In Stuttgart sorgt der Fall der beiden Klan-Polizisten jetzt für erheblichen Wirbel. Innenminister Reinhold Gall möchte von der Polizei rasch einen neuen Bericht auf dem Schreibtisch haben, Konsequenzen will der SPD-Politiker nicht ausschließen. "Natürlich sind wir alles andere als glücklich über die Sache", sagte ein Sprecher.

Und auch in Berlin will man den Fall nicht auf sich beruhen lassen. Die Mitglieder des NSU-Untersuchungausschusses im Bundestag finden ohnehin eine Menge Informationen über die beiden Ex-EWK-Mitglieder in ihren Akten, denn dort ist alles aus dem Umfeld der NSU-Morde zusammengetragen.

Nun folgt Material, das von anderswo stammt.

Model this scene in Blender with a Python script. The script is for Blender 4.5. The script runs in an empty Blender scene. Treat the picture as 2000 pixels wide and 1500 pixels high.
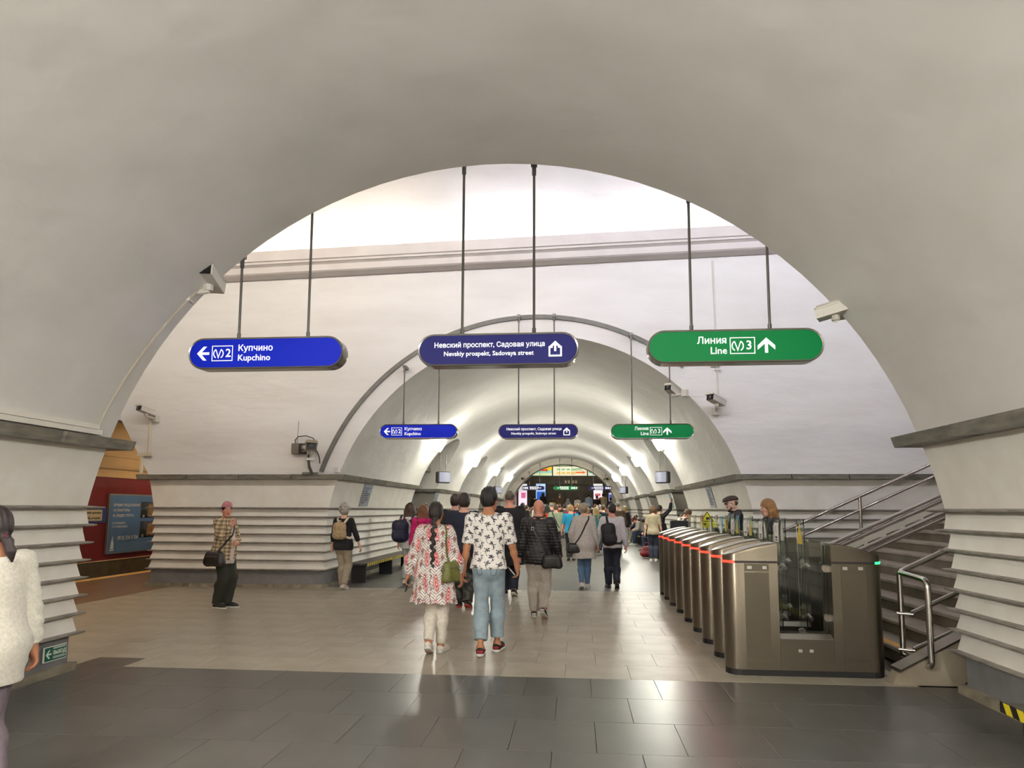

So können die Parlamentarier nachlesen, wie einer der beiden von seinem Initierungs-Ritus berichtet: Mit einer Rasierklinge musste er sich demnach in den Finger ritzen, dann bekam er den Ritterschlag.

SPD-Mann Edathy, Vorsitzender des Untersuchungsausschusses, sagt: "Ob es einen Zusammenhang zwischen ihrer Mitgliedschaft im Ku-Klux-Klan und dem Mord an der Polizistin Michèle Kiesewetter gibt, sei dahingestellt - aber die Mitgliedschaft in solchen Organisationen muss ein absolutes No-Go für Mitarbeiter von deutschen Sicherheitsbehörden sein." Deshalb möchte Edathy das Thema grundsätzlich angehen: "Ich will wissen, ob das Einzelfälle waren."